Emerging Market Currencies: The Real Casualties
This is where the bloodbath really begins. The Turkish lira, Brazilian real, South African rand – these currencies have been living on borrowed time, propped up by hot money flows chasing yield in a zero-rate environment. The moment the Fed’s tapering talk gets serious, watch these currencies get absolutely demolished. We’re talking about 20-30% devaluations in a matter of weeks, not months.

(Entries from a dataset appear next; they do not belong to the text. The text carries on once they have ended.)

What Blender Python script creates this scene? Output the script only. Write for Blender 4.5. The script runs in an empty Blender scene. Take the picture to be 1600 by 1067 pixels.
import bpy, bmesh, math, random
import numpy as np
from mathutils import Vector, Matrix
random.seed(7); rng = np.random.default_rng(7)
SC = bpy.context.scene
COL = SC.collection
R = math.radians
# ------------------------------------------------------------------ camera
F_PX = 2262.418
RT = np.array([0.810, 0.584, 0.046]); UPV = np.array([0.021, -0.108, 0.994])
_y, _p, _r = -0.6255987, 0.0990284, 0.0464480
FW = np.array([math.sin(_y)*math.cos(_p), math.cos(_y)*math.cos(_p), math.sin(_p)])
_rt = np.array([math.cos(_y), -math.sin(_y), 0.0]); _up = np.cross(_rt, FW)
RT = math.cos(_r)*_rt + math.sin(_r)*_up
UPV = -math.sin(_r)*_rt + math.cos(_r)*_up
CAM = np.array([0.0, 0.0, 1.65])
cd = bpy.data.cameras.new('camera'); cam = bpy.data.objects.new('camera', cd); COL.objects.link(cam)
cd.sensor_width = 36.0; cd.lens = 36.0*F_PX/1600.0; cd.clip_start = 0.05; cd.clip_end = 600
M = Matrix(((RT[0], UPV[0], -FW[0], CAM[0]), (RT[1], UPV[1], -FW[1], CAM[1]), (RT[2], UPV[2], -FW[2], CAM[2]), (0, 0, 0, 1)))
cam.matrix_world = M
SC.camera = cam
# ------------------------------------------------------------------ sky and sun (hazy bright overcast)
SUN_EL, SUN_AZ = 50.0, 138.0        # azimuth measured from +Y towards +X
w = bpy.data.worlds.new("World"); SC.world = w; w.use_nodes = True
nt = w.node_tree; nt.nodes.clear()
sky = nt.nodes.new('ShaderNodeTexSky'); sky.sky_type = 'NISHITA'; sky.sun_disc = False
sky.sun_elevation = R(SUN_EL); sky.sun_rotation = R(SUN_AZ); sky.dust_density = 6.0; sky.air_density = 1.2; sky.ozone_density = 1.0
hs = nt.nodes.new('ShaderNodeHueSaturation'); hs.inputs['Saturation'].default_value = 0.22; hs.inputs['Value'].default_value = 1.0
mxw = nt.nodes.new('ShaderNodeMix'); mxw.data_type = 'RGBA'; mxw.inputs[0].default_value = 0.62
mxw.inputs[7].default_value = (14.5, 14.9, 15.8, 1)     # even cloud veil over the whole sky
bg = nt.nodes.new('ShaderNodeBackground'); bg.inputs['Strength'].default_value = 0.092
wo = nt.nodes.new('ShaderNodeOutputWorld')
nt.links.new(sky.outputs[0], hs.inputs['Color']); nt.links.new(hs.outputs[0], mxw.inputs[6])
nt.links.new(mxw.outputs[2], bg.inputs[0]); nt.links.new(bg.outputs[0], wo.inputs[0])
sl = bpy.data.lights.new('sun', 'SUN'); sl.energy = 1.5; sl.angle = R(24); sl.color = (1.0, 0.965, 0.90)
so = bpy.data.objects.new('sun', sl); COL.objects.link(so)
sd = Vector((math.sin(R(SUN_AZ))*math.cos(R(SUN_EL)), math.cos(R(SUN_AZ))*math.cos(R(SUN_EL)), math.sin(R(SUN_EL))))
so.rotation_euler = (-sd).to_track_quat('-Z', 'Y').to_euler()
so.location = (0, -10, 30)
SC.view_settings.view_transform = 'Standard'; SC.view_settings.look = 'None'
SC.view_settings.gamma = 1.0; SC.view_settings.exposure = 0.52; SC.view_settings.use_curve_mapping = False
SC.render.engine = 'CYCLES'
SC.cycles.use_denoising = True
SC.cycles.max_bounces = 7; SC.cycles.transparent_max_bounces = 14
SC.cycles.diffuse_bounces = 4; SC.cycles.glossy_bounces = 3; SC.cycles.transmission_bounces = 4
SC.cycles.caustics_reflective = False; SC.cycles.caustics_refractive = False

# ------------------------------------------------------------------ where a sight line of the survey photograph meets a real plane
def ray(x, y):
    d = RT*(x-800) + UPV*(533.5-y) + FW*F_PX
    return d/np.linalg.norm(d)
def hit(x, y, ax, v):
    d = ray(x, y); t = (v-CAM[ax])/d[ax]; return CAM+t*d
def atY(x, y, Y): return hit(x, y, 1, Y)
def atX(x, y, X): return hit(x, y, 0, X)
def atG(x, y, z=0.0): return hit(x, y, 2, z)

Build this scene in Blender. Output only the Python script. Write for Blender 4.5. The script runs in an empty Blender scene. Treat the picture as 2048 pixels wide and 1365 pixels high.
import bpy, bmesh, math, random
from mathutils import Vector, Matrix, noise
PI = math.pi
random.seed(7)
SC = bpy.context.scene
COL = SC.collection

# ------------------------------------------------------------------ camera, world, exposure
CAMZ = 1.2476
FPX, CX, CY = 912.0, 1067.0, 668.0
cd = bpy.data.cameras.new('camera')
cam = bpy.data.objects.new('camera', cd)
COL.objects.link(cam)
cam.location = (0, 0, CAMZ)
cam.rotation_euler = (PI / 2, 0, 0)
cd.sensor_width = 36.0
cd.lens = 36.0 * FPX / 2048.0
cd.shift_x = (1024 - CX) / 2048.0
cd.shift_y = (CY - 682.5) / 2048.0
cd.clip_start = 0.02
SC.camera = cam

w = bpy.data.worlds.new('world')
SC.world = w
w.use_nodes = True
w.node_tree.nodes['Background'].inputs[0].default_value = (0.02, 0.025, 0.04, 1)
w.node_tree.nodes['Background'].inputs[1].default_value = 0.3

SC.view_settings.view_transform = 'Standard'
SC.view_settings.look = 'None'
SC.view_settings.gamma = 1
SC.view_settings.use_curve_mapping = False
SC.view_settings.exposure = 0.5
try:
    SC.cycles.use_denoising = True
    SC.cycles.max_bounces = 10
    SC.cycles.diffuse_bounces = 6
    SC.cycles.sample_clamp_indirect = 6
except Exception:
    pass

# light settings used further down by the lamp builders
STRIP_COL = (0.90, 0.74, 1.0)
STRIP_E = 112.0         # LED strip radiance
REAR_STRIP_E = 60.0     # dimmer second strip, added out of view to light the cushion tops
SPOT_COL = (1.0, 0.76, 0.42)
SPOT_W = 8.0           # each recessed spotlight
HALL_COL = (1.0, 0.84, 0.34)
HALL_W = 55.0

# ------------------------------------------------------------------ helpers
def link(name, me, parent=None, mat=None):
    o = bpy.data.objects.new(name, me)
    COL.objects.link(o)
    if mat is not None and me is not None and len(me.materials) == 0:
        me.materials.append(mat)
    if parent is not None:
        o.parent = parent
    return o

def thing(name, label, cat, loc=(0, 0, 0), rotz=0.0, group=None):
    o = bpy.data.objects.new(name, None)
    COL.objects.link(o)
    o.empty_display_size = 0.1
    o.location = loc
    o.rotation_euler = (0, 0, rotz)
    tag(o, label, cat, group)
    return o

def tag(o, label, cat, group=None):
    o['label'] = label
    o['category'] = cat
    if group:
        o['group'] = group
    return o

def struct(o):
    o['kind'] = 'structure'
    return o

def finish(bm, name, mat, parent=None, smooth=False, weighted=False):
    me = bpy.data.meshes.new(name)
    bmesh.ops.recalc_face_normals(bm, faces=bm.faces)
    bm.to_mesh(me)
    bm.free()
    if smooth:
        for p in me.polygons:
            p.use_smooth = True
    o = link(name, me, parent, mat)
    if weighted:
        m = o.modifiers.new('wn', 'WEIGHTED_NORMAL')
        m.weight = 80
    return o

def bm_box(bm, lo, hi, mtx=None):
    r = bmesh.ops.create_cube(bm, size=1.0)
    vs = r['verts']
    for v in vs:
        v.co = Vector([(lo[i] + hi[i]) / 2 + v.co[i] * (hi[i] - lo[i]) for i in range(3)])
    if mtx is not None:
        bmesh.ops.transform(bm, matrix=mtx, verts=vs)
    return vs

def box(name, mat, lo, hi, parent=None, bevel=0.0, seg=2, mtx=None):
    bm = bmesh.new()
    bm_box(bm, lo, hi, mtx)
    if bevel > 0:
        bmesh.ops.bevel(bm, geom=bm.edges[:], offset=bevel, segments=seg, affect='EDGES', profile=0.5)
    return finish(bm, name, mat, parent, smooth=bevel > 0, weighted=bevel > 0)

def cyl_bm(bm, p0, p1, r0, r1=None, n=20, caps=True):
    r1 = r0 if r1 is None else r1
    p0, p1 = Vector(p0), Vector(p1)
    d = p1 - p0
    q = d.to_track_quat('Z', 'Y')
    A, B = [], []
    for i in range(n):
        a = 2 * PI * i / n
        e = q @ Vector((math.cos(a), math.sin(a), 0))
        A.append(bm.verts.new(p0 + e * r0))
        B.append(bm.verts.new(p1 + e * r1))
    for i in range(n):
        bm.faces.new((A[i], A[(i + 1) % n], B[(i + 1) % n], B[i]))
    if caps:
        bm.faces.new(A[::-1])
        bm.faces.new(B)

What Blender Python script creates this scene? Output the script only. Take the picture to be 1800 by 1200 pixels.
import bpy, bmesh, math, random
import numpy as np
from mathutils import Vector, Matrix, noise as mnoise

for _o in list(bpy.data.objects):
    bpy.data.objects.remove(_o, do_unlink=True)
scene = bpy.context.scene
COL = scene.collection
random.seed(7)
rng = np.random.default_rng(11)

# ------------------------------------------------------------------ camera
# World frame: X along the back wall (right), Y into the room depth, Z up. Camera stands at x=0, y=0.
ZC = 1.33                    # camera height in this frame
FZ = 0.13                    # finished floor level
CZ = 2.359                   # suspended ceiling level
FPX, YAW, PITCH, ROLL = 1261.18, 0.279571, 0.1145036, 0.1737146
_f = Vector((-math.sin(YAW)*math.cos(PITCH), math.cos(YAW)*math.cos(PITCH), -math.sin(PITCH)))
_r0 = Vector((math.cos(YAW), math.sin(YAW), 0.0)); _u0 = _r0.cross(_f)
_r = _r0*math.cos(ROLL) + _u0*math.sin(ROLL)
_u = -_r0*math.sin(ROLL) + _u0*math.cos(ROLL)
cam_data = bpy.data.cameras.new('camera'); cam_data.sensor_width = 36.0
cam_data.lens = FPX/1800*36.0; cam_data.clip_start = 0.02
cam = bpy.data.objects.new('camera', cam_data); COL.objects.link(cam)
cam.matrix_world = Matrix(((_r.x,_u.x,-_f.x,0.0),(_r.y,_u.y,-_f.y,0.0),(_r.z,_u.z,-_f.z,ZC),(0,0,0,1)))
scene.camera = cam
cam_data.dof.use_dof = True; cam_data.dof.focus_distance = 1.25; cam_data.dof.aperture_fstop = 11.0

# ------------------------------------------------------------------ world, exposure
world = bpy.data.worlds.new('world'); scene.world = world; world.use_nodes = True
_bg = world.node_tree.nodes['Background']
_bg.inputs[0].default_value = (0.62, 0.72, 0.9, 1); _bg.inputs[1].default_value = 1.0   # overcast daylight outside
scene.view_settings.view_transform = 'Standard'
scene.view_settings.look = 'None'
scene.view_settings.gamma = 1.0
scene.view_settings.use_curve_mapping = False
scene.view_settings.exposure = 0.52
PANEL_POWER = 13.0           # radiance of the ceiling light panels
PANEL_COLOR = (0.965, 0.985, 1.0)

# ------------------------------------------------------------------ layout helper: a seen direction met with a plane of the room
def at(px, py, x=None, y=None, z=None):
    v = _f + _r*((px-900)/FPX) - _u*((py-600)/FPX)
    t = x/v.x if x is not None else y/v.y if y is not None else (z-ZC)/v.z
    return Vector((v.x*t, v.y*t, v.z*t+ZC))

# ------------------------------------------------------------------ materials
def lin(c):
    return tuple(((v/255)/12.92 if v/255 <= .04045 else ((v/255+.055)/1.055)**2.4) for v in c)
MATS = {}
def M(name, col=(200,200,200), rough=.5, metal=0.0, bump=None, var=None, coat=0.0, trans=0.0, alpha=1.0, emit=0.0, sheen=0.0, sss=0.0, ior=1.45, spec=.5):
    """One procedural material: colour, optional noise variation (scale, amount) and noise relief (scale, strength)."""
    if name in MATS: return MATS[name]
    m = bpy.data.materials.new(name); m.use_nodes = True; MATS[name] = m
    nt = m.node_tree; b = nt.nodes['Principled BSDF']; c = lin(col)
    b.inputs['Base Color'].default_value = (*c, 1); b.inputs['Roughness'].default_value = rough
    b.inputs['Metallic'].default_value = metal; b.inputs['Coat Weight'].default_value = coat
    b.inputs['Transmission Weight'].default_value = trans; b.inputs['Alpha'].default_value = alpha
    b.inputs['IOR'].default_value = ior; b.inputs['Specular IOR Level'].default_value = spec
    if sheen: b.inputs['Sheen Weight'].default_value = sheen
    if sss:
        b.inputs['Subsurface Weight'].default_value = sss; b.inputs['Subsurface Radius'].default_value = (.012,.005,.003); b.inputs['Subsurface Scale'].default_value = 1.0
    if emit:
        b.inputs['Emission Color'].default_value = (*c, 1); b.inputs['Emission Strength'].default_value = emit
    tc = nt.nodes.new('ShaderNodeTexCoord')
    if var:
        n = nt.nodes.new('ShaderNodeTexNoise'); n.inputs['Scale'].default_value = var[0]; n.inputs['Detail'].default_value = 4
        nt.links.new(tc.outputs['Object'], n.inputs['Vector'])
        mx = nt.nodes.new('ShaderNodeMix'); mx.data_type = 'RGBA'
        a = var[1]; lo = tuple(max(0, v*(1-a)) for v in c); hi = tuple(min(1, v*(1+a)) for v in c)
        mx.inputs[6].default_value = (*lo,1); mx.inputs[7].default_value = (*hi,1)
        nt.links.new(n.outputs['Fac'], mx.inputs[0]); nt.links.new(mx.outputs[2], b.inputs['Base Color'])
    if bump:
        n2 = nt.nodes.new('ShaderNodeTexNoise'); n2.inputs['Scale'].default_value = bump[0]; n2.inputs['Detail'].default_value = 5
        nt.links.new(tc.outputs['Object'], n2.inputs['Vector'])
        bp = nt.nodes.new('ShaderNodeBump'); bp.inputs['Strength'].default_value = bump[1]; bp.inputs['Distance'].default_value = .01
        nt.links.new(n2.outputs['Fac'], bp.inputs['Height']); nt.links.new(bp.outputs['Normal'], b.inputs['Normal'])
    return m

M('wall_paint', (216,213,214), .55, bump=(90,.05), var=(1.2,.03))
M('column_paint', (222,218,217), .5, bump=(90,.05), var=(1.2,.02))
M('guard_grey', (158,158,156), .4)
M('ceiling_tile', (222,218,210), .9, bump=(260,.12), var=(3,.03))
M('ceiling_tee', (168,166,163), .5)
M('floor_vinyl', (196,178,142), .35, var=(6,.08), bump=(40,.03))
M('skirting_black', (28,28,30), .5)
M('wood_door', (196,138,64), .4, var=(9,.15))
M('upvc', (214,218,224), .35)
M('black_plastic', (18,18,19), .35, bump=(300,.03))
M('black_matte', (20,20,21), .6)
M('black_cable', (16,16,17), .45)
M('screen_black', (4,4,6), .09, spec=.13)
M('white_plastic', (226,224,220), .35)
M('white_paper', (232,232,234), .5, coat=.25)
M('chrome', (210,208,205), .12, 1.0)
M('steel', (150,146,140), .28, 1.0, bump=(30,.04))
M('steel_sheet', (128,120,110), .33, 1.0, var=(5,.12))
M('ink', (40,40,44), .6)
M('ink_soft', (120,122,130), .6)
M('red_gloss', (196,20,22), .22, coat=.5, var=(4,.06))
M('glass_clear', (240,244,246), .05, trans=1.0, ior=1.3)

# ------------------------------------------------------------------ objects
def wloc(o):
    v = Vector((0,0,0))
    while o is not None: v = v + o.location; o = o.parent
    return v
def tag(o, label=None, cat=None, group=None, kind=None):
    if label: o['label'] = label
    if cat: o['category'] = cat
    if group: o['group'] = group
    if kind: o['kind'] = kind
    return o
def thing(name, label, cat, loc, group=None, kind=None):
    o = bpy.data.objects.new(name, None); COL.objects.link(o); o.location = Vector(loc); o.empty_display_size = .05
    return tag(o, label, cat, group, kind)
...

Here’s the perverse part – emerging market central banks will be forced to RAISE rates dramatically to defend their currencies, which will crush their domestic economies even faster. It’s a death spiral that the Fed knows is coming, which is exactly why they’ll chicken out on actually tapering. They can’t let emerging markets collapse because too many American corporations and banks have exposure there. The interconnectedness of the global financial system means the Fed is trapped in their own QE prison.
The Forex Trader’s Survival Strategy
So how do you position yourself in this manipulated market? First, stop believing anything that comes out of Fed officials’ mouths. Their words are weapons designed to move markets in the direction they want, not reflections of actual policy intentions. Second, focus on relative currency strength rather than absolute moves. In a world where every central bank is debasing their currency, you’re looking for the least ugly contestant in a beauty pageant from hell.
The Japanese yen becomes particularly interesting here. The BOJ has been the most aggressive with their money printing, but if the Fed actually starts tapering, the yen could see massive short covering as carry trades unwind globally. Don’t be surprised to see USD/JPY collapse from current levels back toward 90 or lower if the Fed gets serious about ending QE.
Remember – bad economic data is now your friend because it guarantees more money printing. Good economic data is the enemy because it threatens the QE gravy train. Welcome to the upside-down world of central bank policy, where economic recovery is actually bad for markets. Trade accordingly.